** START OF Material supplied **

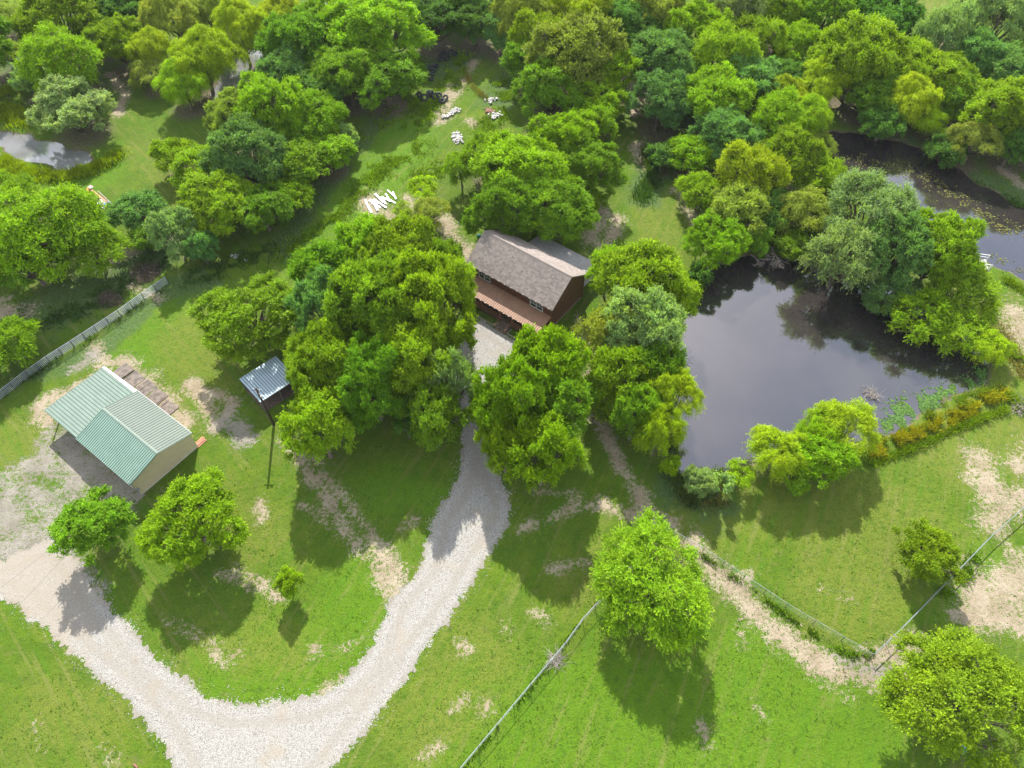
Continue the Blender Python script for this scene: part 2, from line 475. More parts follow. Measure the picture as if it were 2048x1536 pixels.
# gravel drive outline
DRIVE = [(-120, 1130), (0, 1120), (60, 1095), (110, 1075), (150, 1120), (180, 1160), (215, 1215), (255, 1250), (285, 1290), (330, 1335), (370, 1362), (420, 1400), (490, 1412), (560, 1405),
         (620, 1398), (668, 1380), (705, 1345), (740, 1305), (762, 1250), (785, 1200), (815, 1165), (845, 1130), (858, 1075), (872, 1030), (900, 990), (922, 940), (926, 900), (926, 840),
         (915, 780), (905, 720), (925, 670), (960, 640), (1000, 665), (1040, 690), (1060, 725), (1020, 760), (985, 790), (972, 850), (980, 910), (994, 950), (1012, 985), (1022, 1020), (1008, 1060),
         (985, 1095), (962, 1128), (935, 1175), (890, 1245), (850, 1290), (822, 1340), (770, 1410), (715, 1475), (670, 1530), (600, 1620), (540, 1720), (420, 1720), (370, 1600), (348, 1530), (330, 1490),
         (290, 1440), (245, 1390), (200, 1355), (165, 1322), (125, 1290), (95, 1255), (60, 1240), (45, 1210), (0, 1195), (-120, 1180)]
drive_xy = poly_px(DRIVE)

# ---------------------------------------------------------------- tree table
# u, v: crown centre as seen; r: crown radius in survey pixels; kind; colour key; label; options
T = []
def tr(u, v, r, kind, c, label, **k): T.append((u, v, r, kind, c, label, k))
# lone lawn trees
tr(385, 1045, 100, 'oak', 'K', 'round bright green tree alone on the lawn below the barn gable', hc=5.0)
tr(192, 1058, 70, 'oak', 'M', 'smaller dark green tree beside the gravel just below the barn', hc=4.2)
tr(577, 1166, 27, 'oak', 'N', 'tiny lime green sapling inside the driveway loop', hc=2.6, bare=1)
tr(1305, 1160, 122, 'elm', 'G', 'big pale green tree where the wire fence meets the lower pasture', hc=5.2)
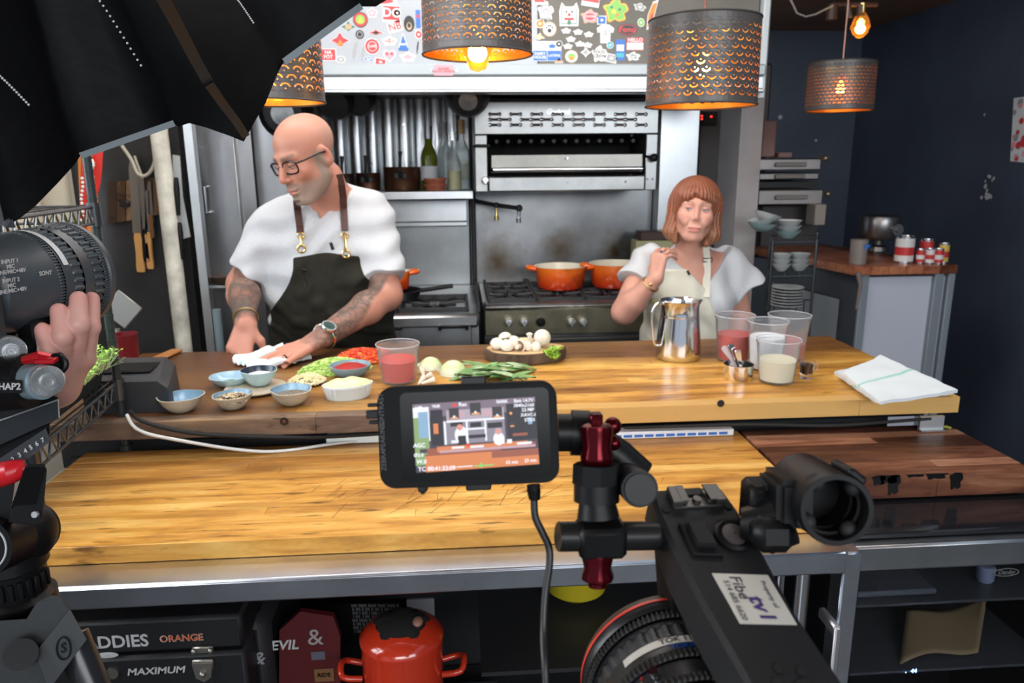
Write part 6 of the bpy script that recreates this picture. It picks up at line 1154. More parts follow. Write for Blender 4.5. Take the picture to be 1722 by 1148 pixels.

** END OF Material supplied **

Your copy of the data should match it exactly, except that pictures are left out.

**Solved problem:**
Continue the Blender Python script for this scene: part 2, from line 475. More parts follow. Measure the picture as if it were 2048x1536 pixels.
# gravel drive outline
DRIVE = [(-120, 1130), (0, 1120), (60, 1095), (110, 1075), (150, 1120), (180, 1160), (215, 1215), (255, 1250), (285, 1290), (330, 1335), (370, 1362), (420, 1400), (490, 1412), (560, 1405),
         (620, 1398), (668, 1380), (705, 1345), (740, 1305), (762, 1250), (785, 1200), (815, 1165), (845, 1130), (858, 1075), (872, 1030), (900, 990), (922, 940), (926, 900), (926, 840),
         (915, 780), (905, 720), (925, 670), (960, 640), (1000, 665), (1040, 690), (1060, 725), (1020, 760), (985, 790), (972, 850), (980, 910), (994, 950), (1012, 985), (1022, 1020), (1008, 1060),
         (985, 1095), (962, 1128), (935, 1175), (890, 1245), (850, 1290), (822, 1340), (770, 1410), (715, 1475), (670, 1530), (600, 1620), (540, 1720), (420, 1720), (370, 1600), (348, 1530), (330, 1490),
         (290, 1440), (245, 1390), (200, 1355), (165, 1322), (125, 1290), (95, 1255), (60, 1240), (45, 1210), (0, 1195), (-120, 1180)]
drive_xy = poly_px(DRIVE)

# ---------------------------------------------------------------- tree table
# u, v: crown centre as seen; r: crown radius in survey pixels; kind; colour key; label; options
T = []
def tr(u, v, r, kind, c, label, **k): T.append((u, v, r, kind, c, label, k))
# lone lawn trees
tr(385, 1045, 100, 'oak', 'K', 'round bright green tree alone on the lawn below the barn gable', hc=5.0)
tr(192, 1058, 70, 'oak', 'M', 'smaller dark green tree beside the gravel just below the barn', hc=4.2)
tr(577, 1166, 27, 'oak', 'N', 'tiny lime green sapling inside the driveway loop', hc=2.6, bare=1)
tr(1305, 1160, 122, 'elm', 'G', 'big pale green tree where the wire fence meets the lower pasture', hc=5.2)
Write part 6 of the bpy script that recreates this picture. It picks up at line 1154. More parts follow. Write for Blender 4.5. Take the picture to be 1722 by 1148 pixels.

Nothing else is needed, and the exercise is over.